**Stated task**
Using the material below, print the line that contains "def cbeam(lo, hi, name='beam'): return", the line that contains "rr = random.Random(11)", and every line in between, exactly and nothing else.

**Data provided**
- - - - - - -
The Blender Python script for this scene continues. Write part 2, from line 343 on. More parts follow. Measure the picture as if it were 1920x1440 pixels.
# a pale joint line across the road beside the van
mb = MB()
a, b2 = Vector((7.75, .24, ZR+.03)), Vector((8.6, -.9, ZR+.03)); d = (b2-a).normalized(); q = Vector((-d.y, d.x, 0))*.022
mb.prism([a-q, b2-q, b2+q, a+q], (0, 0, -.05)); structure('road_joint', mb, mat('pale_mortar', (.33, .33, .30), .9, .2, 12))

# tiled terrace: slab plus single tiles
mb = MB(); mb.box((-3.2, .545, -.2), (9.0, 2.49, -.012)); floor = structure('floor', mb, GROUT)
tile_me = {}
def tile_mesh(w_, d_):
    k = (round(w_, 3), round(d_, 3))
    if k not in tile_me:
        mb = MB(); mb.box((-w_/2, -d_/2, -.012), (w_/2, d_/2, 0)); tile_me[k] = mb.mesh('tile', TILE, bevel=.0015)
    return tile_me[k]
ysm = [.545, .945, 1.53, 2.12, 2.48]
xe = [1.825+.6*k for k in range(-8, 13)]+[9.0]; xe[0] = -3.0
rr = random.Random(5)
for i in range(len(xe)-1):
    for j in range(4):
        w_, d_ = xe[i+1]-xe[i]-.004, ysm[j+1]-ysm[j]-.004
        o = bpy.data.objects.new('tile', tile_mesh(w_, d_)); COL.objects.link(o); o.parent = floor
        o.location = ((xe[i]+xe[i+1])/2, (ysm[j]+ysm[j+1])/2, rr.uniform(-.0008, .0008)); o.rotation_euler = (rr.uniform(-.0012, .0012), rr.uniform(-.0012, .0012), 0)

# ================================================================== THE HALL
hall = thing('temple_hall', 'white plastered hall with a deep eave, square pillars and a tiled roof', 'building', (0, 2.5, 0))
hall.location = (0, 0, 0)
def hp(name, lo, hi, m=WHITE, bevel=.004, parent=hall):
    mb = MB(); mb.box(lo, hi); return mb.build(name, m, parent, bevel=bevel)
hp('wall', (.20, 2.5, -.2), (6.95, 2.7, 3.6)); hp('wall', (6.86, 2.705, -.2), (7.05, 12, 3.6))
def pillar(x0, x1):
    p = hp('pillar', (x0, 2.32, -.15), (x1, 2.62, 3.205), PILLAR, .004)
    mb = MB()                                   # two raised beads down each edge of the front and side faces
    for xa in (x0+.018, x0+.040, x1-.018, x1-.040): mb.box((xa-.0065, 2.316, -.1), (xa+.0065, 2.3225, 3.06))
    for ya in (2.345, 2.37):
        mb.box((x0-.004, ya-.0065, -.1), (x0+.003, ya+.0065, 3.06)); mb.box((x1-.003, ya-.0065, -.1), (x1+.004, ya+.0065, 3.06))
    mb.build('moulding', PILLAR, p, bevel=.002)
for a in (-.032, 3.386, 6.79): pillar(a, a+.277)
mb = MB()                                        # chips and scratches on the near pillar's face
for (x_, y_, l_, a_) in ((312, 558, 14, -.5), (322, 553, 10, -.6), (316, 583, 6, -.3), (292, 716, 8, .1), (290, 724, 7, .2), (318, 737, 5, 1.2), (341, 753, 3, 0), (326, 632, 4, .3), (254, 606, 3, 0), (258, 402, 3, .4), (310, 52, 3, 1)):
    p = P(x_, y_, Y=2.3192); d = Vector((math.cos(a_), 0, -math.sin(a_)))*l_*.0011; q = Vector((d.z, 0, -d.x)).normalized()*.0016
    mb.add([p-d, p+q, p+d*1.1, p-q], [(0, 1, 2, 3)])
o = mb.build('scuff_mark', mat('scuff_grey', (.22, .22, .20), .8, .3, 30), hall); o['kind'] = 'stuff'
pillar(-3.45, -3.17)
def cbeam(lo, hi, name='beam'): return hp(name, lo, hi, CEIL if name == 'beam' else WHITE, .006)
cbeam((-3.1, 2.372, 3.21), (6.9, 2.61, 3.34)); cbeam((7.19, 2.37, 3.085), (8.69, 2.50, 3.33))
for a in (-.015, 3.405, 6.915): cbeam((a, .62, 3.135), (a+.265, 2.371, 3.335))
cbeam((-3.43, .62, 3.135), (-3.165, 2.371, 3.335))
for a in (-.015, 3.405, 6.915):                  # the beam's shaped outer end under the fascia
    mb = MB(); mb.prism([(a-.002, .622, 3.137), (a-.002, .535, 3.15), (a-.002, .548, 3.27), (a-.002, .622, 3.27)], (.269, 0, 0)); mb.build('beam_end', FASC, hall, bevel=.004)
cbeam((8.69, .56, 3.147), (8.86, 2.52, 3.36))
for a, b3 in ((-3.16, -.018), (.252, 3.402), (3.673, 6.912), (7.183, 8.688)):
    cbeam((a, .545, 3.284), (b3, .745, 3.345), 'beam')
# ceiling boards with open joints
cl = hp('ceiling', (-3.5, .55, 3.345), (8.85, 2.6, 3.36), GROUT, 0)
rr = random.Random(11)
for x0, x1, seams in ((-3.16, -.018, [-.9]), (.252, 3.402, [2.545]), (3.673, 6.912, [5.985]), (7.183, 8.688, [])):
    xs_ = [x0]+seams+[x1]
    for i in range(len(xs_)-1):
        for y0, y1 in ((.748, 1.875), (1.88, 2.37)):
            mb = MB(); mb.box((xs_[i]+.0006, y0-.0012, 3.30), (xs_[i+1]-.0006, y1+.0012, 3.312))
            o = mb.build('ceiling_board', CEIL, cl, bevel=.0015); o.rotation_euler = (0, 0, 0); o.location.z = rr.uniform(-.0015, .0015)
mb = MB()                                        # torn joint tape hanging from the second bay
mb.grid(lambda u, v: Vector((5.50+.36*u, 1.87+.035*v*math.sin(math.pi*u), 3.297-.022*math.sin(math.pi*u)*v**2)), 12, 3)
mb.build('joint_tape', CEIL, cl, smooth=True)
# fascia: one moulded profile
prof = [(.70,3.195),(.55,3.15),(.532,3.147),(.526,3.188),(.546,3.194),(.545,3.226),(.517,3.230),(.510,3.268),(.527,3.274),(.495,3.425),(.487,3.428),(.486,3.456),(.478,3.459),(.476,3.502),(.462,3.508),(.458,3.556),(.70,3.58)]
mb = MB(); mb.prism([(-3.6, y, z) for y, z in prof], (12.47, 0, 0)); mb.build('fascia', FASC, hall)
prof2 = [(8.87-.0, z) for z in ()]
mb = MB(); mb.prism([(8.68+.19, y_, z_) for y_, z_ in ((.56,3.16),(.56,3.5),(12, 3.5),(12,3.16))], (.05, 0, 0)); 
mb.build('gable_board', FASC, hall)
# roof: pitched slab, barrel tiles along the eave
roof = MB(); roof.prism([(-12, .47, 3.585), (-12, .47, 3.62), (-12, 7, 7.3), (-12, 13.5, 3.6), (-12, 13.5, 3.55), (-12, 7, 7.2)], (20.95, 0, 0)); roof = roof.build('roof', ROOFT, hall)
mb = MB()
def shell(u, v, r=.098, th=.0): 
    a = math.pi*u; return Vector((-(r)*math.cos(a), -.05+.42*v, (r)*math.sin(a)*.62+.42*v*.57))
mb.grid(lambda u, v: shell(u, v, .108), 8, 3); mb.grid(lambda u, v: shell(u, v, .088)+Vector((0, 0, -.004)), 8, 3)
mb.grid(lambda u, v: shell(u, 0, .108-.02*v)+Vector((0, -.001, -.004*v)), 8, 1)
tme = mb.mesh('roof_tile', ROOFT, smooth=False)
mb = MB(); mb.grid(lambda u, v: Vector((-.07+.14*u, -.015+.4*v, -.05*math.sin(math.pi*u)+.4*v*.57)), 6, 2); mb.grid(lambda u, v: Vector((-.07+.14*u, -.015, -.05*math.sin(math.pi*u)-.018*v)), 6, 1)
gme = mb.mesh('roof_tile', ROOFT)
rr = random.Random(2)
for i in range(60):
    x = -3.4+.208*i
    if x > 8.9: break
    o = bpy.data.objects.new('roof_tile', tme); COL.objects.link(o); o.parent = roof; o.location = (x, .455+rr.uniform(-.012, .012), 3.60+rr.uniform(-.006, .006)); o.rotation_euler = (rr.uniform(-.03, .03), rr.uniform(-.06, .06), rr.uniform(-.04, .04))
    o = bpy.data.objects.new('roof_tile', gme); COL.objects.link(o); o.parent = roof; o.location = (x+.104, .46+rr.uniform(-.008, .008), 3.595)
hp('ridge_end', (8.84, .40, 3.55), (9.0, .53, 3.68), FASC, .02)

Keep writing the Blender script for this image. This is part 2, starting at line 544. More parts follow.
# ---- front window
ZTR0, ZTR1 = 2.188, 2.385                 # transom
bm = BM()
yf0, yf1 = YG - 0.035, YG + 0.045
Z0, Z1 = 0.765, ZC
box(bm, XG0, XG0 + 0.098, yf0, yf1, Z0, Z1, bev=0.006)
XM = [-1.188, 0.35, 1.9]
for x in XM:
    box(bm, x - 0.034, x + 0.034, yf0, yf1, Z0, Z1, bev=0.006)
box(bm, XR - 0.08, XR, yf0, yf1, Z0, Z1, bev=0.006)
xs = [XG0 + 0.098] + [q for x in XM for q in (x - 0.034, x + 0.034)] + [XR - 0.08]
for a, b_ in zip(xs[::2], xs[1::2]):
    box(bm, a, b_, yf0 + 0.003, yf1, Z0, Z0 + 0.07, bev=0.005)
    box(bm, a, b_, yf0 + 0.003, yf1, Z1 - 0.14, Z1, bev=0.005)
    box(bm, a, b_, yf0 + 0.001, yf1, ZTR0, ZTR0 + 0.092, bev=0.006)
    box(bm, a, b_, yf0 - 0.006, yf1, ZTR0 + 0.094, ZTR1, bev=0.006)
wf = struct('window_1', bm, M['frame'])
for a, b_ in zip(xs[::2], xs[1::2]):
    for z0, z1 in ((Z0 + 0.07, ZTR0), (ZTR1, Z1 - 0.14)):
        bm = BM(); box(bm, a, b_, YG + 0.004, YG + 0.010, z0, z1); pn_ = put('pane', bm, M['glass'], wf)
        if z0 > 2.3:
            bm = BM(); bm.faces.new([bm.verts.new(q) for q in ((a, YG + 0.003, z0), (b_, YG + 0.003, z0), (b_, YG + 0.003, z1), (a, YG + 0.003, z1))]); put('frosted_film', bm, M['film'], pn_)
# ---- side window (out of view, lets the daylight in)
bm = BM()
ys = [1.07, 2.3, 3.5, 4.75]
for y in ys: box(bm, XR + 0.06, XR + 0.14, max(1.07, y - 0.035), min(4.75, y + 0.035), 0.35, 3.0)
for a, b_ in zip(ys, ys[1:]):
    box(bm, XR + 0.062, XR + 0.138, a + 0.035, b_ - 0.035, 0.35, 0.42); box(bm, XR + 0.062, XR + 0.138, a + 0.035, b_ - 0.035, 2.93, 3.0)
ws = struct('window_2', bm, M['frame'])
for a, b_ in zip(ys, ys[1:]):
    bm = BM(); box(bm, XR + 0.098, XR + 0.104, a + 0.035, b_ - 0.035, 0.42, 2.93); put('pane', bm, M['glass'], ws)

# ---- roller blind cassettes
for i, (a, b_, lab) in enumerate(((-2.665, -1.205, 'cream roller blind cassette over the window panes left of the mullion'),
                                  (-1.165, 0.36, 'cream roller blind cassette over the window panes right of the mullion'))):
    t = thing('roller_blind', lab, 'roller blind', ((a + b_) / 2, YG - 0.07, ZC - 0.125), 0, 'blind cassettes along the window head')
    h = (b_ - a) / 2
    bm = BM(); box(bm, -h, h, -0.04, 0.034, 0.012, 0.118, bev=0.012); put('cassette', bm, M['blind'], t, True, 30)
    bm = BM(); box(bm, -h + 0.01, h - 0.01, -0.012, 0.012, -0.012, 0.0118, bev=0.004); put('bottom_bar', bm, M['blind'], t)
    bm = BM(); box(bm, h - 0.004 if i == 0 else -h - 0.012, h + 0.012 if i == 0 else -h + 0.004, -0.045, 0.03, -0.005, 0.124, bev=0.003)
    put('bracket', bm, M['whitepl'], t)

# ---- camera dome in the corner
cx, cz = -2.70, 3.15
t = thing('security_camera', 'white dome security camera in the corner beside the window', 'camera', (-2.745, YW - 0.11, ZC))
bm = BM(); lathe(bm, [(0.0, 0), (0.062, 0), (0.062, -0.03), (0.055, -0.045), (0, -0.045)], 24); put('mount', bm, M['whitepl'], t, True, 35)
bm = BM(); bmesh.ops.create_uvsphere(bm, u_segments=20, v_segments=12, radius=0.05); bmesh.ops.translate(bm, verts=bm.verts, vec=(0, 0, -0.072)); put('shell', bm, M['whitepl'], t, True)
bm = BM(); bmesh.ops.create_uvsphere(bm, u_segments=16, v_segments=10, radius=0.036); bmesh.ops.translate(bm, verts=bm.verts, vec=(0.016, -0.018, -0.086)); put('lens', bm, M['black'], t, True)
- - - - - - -
**Full output**
def cbeam(lo, hi, name='beam'): return hp(name, lo, hi, CEIL if name == 'beam' else WHITE, .006)
cbeam((-3.1, 2.372, 3.21), (6.9, 2.61, 3.34)); cbeam((7.19, 2.37, 3.085), (8.69, 2.50, 3.33))
for a in (-.015, 3.405, 6.915): cbeam((a, .62, 3.135), (a+.265, 2.371, 3.335))
cbeam((-3.43, .62, 3.135), (-3.165, 2.371, 3.335))
for a in (-.015, 3.405, 6.915):                  # the beam's shaped outer end under the fascia
    mb = MB(); mb.prism([(a-.002, .622, 3.137), (a-.002, .535, 3.15), (a-.002, .548, 3.27), (a-.002, .622, 3.27)], (.269, 0, 0)); mb.build('beam_end', FASC, hall, bevel=.004)
cbeam((8.69, .56, 3.147), (8.86, 2.52, 3.36))
for a, b3 in ((-3.16, -.018), (.252, 3.402), (3.673, 6.912), (7.183, 8.688)):
    cbeam((a, .545, 3.284), (b3, .745, 3.345), 'beam')
# ceiling boards with open joints
cl = hp('ceiling', (-3.5, .55, 3.345), (8.85, 2.6, 3.36), GROUT, 0)
rr = random.Random(11)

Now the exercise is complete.